Po startach w kategorii półśredniej, Rafael dos Anjos udanie powrócił do lekkiej, gdzie w walce wieczoru UFC on EPSN+ 41 zwyciężył z ulokowanym na 7. pozycji w klasyfikacji, Paulem Felderem.
Oczywiście wszyscy doskonale pamiętają okoliczności, które miały miejsce przed tym wydarzeniem. Rafael dos Anjos (30-13) pierwotnie miał skrzyżować rękawice z Islamem Makhachevem (18-1), jednakże ten wypadł na kilka dni przed galą i jego miejsce zajął Paul Felder (17-6). Zawodnicy przewalczyli pełny dystans i ostatecznie to Brazylijczyk wyszedł z ręką uniesioną ku górze.
Zobacz także: UFC on ESPN+ 41: Rafael dos Anjos niejednogłośnie lepszy od Paula Feldera
Co dalej z karierą doświadczonego „RDA”? O kolejnym wyzwaniu fighter wspomniał tuż po stoczonym boju. Jak się okazuje, ten chętnie podjąłby rękawice z Conorem McGregorem (22-4), z którym już wcześniej był zestawiany, aczkolwiek do walki wówczas nie doszło.

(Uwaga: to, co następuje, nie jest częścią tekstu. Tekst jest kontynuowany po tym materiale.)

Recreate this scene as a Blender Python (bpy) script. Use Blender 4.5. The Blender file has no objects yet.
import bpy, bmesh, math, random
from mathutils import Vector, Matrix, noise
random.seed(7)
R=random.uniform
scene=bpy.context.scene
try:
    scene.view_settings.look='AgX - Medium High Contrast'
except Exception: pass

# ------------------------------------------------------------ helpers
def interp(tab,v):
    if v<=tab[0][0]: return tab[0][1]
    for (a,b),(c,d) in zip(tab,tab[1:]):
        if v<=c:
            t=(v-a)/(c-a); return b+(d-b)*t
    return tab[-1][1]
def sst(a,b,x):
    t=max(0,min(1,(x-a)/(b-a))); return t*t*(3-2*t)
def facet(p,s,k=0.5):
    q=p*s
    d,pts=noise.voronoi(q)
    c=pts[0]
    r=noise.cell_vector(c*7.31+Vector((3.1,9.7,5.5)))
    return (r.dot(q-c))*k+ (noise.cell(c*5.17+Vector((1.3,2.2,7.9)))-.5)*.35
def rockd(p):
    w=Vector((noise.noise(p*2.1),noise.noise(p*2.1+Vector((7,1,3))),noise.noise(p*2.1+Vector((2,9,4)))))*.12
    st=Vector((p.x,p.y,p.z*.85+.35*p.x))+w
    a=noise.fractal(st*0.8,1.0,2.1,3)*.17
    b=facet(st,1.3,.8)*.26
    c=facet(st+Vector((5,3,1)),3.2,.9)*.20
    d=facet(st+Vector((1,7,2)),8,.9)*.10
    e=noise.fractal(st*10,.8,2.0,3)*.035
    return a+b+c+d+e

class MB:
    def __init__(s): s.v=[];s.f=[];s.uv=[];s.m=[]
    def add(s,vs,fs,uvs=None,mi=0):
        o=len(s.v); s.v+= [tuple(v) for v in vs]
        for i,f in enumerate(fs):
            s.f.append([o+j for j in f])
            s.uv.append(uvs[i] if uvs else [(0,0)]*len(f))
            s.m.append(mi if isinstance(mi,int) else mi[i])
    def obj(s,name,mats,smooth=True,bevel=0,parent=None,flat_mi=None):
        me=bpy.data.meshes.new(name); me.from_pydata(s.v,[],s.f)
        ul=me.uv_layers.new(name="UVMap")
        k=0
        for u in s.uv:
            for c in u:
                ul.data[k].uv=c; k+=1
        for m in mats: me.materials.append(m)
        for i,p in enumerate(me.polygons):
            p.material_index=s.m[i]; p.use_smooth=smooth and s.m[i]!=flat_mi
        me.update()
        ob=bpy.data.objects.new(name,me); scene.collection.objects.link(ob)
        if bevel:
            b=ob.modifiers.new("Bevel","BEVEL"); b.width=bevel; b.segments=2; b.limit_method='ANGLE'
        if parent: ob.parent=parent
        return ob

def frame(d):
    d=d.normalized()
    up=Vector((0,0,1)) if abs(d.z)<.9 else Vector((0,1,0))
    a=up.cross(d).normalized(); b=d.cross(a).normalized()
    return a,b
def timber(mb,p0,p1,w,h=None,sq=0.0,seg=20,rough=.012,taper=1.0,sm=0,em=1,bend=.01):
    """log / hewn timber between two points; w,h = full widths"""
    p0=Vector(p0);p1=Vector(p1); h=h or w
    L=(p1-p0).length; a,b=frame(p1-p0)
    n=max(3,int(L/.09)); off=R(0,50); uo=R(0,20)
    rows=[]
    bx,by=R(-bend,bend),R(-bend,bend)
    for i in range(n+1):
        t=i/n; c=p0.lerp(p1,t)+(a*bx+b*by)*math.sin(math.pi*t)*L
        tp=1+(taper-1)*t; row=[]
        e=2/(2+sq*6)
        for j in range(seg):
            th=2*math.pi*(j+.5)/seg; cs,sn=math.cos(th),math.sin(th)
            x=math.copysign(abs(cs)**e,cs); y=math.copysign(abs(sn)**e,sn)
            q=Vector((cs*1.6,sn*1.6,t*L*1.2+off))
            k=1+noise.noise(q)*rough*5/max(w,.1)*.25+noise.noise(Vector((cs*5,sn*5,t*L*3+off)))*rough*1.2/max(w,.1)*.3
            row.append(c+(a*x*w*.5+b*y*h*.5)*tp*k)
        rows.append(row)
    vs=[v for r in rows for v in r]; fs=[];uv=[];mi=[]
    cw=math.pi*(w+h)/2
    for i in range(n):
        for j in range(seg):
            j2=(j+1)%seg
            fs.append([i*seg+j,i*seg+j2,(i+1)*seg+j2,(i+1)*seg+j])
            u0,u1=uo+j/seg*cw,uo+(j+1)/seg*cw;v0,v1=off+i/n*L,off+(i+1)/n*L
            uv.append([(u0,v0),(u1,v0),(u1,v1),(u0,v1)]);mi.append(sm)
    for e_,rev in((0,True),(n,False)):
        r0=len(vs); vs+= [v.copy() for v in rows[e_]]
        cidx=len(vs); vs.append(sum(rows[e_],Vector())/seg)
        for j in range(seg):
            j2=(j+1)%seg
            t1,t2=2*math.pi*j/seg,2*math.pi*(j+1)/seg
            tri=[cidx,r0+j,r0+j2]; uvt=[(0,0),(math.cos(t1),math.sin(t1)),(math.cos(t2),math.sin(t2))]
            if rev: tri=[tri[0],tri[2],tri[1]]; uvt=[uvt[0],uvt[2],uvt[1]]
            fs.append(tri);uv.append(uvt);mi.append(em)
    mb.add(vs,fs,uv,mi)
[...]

Chcę walczyć z kimkolwiek, kto doprowadzi mnie do pasa. Wiem, że wciąż stać mnie na wiele. W wieku 36 lat, dzisiaj stoczyłem trzydzieste starcie dla UFC. Jeżeli Khabib [Nurmagomedov] faktycznie odszedł, to pozostawia otwartą dywizję. Jeśli spojrzysz na zawodników, tylko ja i McGregor byliśmy prawdziwymi czempionami tej kategorii. Wszyscy inni to zaledwie tymczasowi mistrzowie. Właśnie dlatego wydaje mi się, że muszę się skonfrontować z Conorem.
Oczywiście na odpowiedź Irlandczyka nie trzeba było długo czekać. Ten udzielił jej za pośrednictwem swoich mediów społecznościowych.

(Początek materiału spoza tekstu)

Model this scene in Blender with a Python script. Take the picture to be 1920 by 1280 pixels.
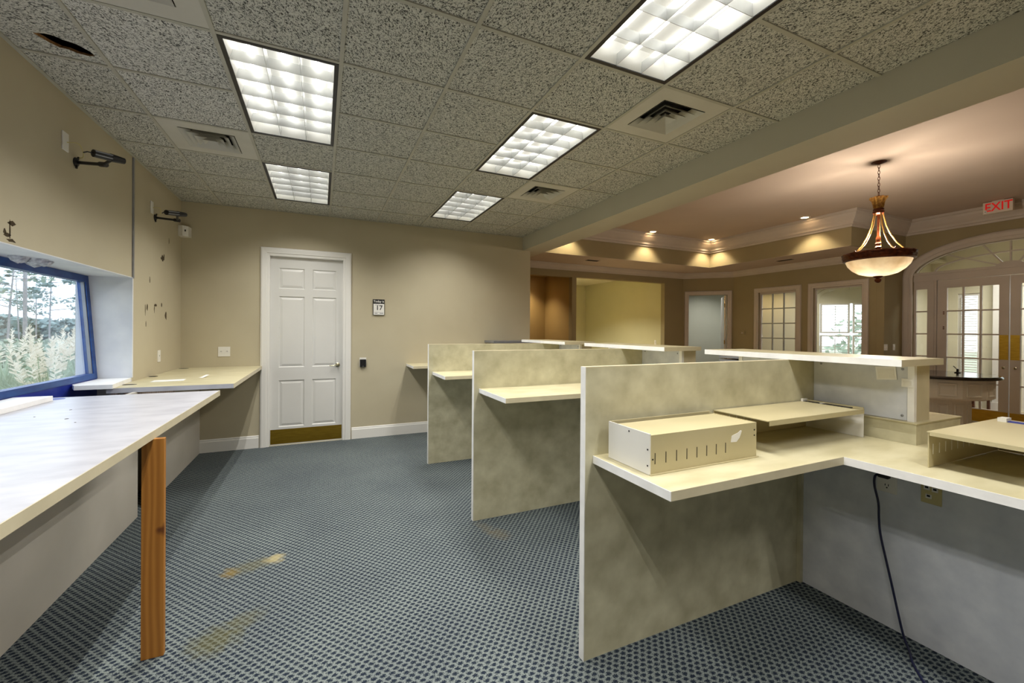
import bpy, bmesh, math, random
import numpy as np
from mathutils import Vector, Matrix
for o in list(bpy.data.objects): bpy.data.objects.remove(o)
S = bpy.context.scene
COL = S.collection
R = math.radians
# ------------------------------------------------------------------ camera
cam = bpy.data.cameras.new('camera'); camo = bpy.data.objects.new('camera', cam); COL.objects.link(camo)
CYAW, CPITCH, CROLL = 0.424596, -0.00306, 0.006825
fw = Vector((math.sin(CYAW)*math.cos(CPITCH), math.cos(CYAW)*math.cos(CPITCH), math.sin(CPITCH)))
rt = Vector((math.cos(CYAW), -math.sin(CYAW), 0)); up = rt.cross(fw)
rt2 = rt*math.cos(CROLL)+up*math.sin(CROLL); up2 = up*math.cos(CROLL)-rt*math.sin(CROLL)
mw = Matrix((rt2, up2, -fw)).transposed().to_4x4(); mw.translation = Vector((1.734, -2.598, 1.525))
camo.matrix_world = mw
cam.sensor_width = 36; cam.lens = 788.19/1920*36; cam.shift_x = 1.1/1920; cam.shift_y = -19.25/1920
cam.clip_start = 0.05; cam.clip_end = 300
S.camera = camo
# ------------------------------------------------------------------ world: bright overcast sky
W = bpy.data.worlds.new('world'); S.world = W; W.use_nodes = True
bg = W.node_tree.nodes['Background']; bg.inputs[0].default_value = (0.80, 0.90, 1.0, 1); bg.inputs[1].default_value = 3.8
S.view_settings.view_transform = 'Standard'; S.view_settings.look = 'None'
S.view_settings.gamma = 1.0; S.view_settings.use_curve_mapping = False
S.view_settings.exposure = 0.0
S.cycles.max_bounces = 8; S.cycles.diffuse_bounces = 5; S.cycles.glossy_bounces = 3; S.cycles.transparent_max_bounces = 12
S.cycles.caustics_reflective = False; S.cycles.caustics_refractive = False
S.cycles.sample_clamp_indirect = 8
P_TROFFER = 27.0; P_CAN = 85.0; P_CHAND = 125.0; P_ROOM = 34.0
C_FLUO = (1.0, 0.975, 0.91); C_WARM = (1.0, 0.82, 0.56)

# ------------------------------------------------------------------ materials
def s(r, g, b):
    f = lambda c: c/12.92 if c <= 0.04045 else ((c+0.055)/1.055)**2.4
    return (f(r/255), f(g/255), f(b/255), 1)
def mat(name, c, rough=0.6, metal=0.0, c2=None, vs=4.0, stretch=(1, 1, 1), detail=4, lo=0.35, hi=0.65, bump=0.0, bs=60.0, spec=0.4, emit=0.0, ec=None):
    m = bpy.data.materials.new(name); m.use_nodes = True
    nt = m.node_tree; N = nt.nodes; b = N['Principled BSDF']
    b.inputs['Base Color'].default_value = c; b.inputs['Roughness'].default_value = rough; b.inputs['Metallic'].default_value = metal
    b.inputs['Specular IOR Level'].default_value = spec
    tc = N.new('ShaderNodeTexCoord'); mp = N.new('ShaderNodeMapping'); mp.inputs['Scale'].default_value = stretch
    ge = N.new('ShaderNodeNewGeometry')
    nt.links.new(ge.outputs['Position'], mp.inputs[0])
    if c2:
        n = N.new('ShaderNodeTexNoise'); n.inputs['Scale'].default_value = vs; n.inputs['Detail'].default_value = detail
        nt.links.new(mp.outputs[0], n.inputs['Vector'])
        r = N.new('ShaderNodeValToRGB'); r.color_ramp.elements[0].position = lo; r.color_ramp.elements[1].position = hi
        r.color_ramp.elements[0].color = c; r.color_ramp.elements[1].color = c2
        nt.links.new(n.outputs['Fac'], r.inputs[0]); nt.links.new(r.outputs[0], b.inputs['Base Color'])
    if bump:
        n2 = N.new('ShaderNodeTexNoise'); n2.inputs['Scale'].default_value = bs; n2.inputs['Detail'].default_value = 3
        nt.links.new(mp.outputs[0], n2.inputs['Vector'])
        bp = N.new('ShaderNodeBump'); bp.inputs['Strength'].default_value = bump; bp.inputs['Distance'].default_value = 0.01
        nt.links.new(n2.outputs['Fac'], bp.inputs['Height']); nt.links.new(bp.outputs[0], b.inputs['Normal'])
    if emit:
        b.inputs['Emission Color'].default_value = ec or c; b.inputs['Emission Strength'].default_value = emit
    return m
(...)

Respect to both men for making this fight and event happen tonight.
Good fight!
I’m in for sure.— Conor McGregor (@TheNotoriousMMA) November 15, 2020
„Szacunek dla obu zawodników za to, że ten pojedynek się dzisiaj w ogóle odbył. Dobra walka! Na pewno w to wchodzę.”
Dustin first, but I’m down for it all. Throwback to this classic lol.
Look at Dana hahahah
Vintage MMA entertainment.
El Chap! pic.twitter.com/GiC3yl8HB6— Conor McGregor (@TheNotoriousMMA) November 15, 2020
„Najpierw Dustin, ale jak najbardziej jestem na to gotowy. Powrót do tego klasyka, lol.”
„The Notorious” w bieżącym roku zawalczył jedynie raz. Na styczniowej gali stanął w szranki z Donaldem Cerrone (36-15-1) i pokonał go po zaledwie 40. sekundach od rozpoczęcia pojedynku. Kolejny raz zobaczymy go w oktagonie najprawdopodobniej na UFC 257, gdzie ma dojść do jego rewanżowego starcia z Dustinem Poirierem (26-6).